Collected data

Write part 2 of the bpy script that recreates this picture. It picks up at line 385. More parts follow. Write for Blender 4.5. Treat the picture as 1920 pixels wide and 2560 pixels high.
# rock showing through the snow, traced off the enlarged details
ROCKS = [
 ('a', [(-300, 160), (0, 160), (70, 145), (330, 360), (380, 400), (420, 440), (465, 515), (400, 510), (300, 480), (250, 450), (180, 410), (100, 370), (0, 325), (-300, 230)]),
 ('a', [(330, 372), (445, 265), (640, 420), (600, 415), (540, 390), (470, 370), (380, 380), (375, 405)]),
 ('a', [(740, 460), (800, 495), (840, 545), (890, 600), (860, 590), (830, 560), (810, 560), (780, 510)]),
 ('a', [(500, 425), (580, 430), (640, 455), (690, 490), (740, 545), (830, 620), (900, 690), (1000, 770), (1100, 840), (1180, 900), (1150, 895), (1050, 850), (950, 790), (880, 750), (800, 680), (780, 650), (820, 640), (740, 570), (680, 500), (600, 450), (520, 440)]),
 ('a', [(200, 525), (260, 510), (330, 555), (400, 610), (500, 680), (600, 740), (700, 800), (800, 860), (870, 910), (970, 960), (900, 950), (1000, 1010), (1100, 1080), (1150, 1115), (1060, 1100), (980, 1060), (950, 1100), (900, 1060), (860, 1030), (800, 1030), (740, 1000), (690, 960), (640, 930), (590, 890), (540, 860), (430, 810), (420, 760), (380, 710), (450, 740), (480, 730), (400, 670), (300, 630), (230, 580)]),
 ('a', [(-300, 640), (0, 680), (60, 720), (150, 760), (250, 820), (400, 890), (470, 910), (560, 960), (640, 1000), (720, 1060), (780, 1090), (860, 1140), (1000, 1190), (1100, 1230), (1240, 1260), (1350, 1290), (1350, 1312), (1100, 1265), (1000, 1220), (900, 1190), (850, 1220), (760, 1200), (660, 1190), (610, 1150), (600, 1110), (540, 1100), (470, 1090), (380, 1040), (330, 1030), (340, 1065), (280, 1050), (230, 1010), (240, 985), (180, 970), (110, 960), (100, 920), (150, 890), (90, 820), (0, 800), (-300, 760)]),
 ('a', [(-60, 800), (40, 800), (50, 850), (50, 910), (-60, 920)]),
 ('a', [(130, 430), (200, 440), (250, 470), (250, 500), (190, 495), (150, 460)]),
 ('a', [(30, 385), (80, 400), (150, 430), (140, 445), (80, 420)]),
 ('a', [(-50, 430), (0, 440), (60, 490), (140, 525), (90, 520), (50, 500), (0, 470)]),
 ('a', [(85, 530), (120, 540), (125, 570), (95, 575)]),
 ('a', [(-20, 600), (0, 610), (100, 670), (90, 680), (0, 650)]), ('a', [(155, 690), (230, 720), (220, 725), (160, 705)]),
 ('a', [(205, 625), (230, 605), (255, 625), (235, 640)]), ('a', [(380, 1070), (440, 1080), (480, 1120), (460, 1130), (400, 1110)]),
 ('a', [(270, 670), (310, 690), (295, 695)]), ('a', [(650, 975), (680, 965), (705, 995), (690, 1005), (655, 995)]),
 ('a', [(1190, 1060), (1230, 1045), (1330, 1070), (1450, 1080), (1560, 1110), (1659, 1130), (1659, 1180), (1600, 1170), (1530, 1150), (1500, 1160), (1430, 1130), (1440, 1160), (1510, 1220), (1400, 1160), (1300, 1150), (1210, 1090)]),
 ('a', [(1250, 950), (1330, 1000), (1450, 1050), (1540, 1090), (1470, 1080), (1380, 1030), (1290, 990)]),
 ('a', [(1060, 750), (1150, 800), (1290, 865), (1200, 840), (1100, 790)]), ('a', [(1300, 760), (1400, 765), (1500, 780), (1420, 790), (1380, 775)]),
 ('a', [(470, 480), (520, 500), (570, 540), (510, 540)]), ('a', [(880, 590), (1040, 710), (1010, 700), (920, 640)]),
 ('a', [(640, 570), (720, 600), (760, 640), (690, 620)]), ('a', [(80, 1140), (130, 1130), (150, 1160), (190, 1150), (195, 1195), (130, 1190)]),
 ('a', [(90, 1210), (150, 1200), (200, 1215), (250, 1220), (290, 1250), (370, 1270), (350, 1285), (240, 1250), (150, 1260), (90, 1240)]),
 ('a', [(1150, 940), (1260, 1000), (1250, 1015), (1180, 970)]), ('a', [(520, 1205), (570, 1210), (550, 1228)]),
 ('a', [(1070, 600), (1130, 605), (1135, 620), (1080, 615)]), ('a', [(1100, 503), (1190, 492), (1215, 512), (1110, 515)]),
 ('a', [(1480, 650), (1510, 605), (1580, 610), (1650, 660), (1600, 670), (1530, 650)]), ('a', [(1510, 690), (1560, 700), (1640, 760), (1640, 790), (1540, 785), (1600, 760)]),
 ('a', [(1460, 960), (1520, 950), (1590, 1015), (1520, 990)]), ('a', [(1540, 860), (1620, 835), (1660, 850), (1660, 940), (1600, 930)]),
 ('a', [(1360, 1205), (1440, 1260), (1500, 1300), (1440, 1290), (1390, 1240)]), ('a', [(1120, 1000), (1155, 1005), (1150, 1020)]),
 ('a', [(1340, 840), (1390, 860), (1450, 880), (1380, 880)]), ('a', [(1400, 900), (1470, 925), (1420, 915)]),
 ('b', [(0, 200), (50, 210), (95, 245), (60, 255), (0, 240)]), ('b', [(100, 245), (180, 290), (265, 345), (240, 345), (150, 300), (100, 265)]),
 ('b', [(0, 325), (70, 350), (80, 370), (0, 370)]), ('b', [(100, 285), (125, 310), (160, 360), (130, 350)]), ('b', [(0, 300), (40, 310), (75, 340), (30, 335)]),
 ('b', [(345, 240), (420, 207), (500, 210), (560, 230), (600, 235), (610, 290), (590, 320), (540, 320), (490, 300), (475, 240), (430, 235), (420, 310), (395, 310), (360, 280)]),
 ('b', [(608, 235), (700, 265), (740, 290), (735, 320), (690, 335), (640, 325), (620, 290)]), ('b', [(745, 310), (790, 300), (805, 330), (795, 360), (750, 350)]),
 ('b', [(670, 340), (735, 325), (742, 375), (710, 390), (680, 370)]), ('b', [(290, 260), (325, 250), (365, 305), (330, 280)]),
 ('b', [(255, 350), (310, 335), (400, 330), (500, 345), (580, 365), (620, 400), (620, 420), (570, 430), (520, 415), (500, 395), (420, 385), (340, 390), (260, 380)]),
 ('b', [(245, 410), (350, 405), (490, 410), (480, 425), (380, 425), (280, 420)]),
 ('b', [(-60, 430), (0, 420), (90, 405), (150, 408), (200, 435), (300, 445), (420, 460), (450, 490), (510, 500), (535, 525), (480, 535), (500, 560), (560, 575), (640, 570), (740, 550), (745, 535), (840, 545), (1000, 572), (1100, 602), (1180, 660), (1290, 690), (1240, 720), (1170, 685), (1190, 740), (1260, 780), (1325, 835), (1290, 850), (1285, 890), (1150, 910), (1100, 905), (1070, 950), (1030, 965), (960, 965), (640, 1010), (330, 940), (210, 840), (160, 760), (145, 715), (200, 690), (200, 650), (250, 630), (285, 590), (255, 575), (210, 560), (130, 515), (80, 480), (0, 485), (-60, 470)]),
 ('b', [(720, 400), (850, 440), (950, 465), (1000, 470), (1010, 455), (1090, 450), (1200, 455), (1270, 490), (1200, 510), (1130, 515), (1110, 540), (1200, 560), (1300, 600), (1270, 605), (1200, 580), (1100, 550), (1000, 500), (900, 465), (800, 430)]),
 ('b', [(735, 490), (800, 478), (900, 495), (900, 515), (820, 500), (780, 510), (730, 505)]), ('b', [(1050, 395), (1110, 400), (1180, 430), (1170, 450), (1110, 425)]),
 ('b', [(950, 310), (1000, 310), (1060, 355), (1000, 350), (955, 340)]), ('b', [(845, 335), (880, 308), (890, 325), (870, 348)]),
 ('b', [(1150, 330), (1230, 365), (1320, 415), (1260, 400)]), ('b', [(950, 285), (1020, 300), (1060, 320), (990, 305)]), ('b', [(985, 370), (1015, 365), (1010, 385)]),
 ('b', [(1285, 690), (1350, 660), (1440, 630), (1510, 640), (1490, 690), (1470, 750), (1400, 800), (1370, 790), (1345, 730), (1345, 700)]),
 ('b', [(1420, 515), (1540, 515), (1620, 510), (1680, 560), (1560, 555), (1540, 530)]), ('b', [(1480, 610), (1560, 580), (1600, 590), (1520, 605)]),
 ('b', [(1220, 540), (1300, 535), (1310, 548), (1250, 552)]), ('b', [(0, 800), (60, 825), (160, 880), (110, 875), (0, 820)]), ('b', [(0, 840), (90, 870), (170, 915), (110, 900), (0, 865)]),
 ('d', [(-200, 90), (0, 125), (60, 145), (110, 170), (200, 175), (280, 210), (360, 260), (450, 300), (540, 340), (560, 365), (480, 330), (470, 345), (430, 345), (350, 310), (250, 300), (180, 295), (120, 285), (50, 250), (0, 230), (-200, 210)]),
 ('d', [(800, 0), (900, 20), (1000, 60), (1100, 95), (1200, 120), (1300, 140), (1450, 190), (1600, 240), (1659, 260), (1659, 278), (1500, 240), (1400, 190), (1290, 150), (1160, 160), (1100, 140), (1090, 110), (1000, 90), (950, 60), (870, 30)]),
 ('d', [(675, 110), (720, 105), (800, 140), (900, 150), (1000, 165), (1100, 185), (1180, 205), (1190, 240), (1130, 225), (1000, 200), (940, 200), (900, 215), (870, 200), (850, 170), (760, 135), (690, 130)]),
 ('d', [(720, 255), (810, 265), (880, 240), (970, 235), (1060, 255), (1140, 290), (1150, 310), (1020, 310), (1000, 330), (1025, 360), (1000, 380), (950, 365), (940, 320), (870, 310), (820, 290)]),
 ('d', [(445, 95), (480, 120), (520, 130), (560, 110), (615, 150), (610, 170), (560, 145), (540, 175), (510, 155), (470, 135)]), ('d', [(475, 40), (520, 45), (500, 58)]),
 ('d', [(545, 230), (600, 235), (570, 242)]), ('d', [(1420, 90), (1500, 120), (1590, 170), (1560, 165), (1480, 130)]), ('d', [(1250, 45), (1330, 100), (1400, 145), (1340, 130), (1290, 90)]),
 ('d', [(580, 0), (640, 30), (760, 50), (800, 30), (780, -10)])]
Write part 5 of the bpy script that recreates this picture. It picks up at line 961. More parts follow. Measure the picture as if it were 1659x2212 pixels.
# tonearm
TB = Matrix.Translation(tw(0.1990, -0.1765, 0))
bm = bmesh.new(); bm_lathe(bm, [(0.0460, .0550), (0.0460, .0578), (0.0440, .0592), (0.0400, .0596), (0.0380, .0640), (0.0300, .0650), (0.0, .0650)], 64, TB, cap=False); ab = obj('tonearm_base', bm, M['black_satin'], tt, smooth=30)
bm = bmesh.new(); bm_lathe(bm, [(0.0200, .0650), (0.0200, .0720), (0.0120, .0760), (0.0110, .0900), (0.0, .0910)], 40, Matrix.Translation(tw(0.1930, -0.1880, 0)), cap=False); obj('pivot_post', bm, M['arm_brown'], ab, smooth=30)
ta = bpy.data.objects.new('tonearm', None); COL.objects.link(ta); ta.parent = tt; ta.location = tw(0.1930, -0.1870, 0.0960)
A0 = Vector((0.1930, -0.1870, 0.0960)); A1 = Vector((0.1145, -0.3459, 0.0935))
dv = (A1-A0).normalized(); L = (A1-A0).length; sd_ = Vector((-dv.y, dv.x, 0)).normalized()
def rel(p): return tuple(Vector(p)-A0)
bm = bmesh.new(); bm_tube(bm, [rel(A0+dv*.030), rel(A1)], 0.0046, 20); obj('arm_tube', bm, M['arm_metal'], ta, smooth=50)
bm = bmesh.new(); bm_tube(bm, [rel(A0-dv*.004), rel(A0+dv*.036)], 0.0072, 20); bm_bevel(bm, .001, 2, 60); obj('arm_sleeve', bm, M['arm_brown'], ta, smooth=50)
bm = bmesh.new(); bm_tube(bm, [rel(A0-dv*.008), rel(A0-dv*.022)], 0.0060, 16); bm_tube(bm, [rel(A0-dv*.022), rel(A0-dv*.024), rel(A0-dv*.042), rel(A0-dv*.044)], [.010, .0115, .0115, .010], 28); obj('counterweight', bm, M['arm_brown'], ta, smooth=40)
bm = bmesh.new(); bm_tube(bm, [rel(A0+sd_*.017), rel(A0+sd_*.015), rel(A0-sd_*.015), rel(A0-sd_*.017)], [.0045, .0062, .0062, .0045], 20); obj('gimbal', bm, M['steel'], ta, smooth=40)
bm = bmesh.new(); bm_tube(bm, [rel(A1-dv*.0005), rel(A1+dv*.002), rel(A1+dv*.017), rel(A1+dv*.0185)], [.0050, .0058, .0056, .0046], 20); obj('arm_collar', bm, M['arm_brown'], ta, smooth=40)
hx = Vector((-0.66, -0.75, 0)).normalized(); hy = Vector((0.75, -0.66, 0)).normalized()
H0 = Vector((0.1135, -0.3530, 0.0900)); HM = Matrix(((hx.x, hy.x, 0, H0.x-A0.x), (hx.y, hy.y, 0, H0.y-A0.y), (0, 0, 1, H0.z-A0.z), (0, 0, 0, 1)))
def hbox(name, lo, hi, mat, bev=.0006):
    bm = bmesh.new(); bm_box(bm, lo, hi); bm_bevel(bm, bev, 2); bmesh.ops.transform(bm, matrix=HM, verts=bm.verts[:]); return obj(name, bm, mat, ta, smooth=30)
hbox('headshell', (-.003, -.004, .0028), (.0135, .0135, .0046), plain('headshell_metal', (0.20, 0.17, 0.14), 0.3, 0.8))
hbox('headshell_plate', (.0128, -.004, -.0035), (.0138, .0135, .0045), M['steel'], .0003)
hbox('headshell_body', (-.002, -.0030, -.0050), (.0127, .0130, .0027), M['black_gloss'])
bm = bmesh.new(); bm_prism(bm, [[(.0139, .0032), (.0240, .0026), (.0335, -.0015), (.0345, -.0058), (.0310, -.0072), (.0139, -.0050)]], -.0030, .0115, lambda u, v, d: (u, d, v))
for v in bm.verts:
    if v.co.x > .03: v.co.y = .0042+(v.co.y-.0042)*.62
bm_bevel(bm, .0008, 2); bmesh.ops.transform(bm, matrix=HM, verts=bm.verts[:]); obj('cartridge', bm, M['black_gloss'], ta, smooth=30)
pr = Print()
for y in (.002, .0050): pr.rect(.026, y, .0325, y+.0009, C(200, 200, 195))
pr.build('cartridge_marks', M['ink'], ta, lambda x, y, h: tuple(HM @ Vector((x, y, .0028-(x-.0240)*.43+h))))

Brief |
Pick every line with "script" in it and copy it.

Final result |
Write part 2 of the bpy script that recreates this picture. It picks up at line 385. More parts follow. Write for Blender 4.5. Treat the picture as 1920 pixels wide and 2560 pixels high.
Write part 5 of the bpy script that recreates this picture. It picks up at line 961. More parts follow. Measure the picture as if it were 1659x2212 pixels.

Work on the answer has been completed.